Palavras-chave. Biblioteca escolar; Trabalho educativo; Pedagogia Histórico-crítica; Lei 12.244/2010.
Law 12.244 and its conception of school library: an analysis
Abstract – The article proposes an analysis of Law 12.244, which deals with the obligatory nature of school libraries in public and private Brazilian educational institutions in the light of two aspects that touch on its object: the educational perspective and the librarians’ recommendations. For this, it considers the theoretical assumptions of historical-critical pedagogy and the documents on the theme produced and disseminated by the Federal Library Board. It notes the absence of a proposal of educational work in the school library present in the Law and conceptual fragility in its demands, concluding for its low effectiveness in school education.

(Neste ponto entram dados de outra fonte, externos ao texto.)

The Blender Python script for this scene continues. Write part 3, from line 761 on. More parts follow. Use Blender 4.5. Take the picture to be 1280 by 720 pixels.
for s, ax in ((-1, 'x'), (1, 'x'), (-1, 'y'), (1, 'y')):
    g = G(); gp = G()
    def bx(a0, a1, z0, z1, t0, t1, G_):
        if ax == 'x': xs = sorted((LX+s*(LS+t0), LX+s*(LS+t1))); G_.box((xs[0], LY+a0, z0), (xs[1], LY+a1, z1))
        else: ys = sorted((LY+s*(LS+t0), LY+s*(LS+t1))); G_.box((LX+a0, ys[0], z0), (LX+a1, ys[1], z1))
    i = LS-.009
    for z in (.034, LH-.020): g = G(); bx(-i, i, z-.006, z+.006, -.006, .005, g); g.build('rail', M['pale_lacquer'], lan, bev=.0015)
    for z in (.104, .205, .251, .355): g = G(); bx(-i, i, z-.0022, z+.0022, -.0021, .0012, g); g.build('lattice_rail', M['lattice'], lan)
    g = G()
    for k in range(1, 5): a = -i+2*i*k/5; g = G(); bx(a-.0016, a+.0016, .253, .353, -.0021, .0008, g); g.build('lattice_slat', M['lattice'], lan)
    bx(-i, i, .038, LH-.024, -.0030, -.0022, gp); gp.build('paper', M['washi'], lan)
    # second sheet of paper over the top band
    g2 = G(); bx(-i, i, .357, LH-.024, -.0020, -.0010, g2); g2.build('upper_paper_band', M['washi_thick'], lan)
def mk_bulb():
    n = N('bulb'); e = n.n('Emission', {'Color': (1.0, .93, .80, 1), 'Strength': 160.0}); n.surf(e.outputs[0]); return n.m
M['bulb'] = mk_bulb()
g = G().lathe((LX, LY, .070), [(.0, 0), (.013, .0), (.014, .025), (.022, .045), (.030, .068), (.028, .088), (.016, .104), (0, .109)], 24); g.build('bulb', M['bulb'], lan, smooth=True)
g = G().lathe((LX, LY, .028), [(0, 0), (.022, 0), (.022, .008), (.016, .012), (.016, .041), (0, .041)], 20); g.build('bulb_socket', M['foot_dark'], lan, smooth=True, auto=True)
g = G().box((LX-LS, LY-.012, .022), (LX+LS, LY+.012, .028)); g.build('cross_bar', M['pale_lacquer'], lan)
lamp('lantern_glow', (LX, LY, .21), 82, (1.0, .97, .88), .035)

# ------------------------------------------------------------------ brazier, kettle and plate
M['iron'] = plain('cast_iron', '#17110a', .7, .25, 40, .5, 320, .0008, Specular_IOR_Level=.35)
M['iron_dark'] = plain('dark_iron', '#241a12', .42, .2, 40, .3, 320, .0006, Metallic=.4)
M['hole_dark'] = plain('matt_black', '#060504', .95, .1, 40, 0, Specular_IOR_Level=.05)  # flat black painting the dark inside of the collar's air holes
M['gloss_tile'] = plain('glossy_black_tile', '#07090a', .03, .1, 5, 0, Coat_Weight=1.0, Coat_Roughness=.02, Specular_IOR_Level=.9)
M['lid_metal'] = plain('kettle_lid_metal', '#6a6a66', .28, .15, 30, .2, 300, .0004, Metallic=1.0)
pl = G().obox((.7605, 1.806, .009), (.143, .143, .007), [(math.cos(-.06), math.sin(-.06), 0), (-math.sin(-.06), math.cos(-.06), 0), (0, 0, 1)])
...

Keywords. School library; Educational work; Historical-critical pedagogy; Law 12.244/2010
La Ley 12.244 y su concepción de biblioteca escolar: un análisis
Resumen – El artículo propone un análisis de la Ley 12.244, que dispone sobre la obligatoriedad de bibliotecas escolares en las instituciones de enseñanza, públicas y privadas, brasileñas a la luz de dos aspectos que tocan su objeto: la perspectiva educativa y las recomendaciones bibliotecarias. Para ello, considera las pautas teóricas de la Pedagogía Histórico-crítica y los documentos sobre el tema producidos y divulgados por el Consejo Federal de Biblioteconomía. Constata, en el texto de la Ley, la ausencia de proposición de trabajo educativo en la biblioteca escolar y la debilidad conceptual en cuanto a sus exigencias, concluyendo por su poca efectividad en la formación escolar.
Palabras clave. Biblioteca escolar; Trabajo educativo; Pedagogía Histórico-crítica; Ley 12.244/2010
1 Introdução
No dia 24 de maio de 2010, o Diário Oficial da União publica a Lei 12.244, que dispõe sobre a universalização das bibliotecas nas instituições de ensino do País. Sintético, o texto da Lei apresenta quatro artigos que, em resumo, obrigam as instituições públicas e privadas de ensino a dispor de bibliotecas; definem biblioteca escolar; recomendam o esforço dos sistemas de ensino do País para que a Lei seja efetivada no prazo máximo de dez anos; e resguardam a determinação legal que regulamenta a profissão do bibliotecário.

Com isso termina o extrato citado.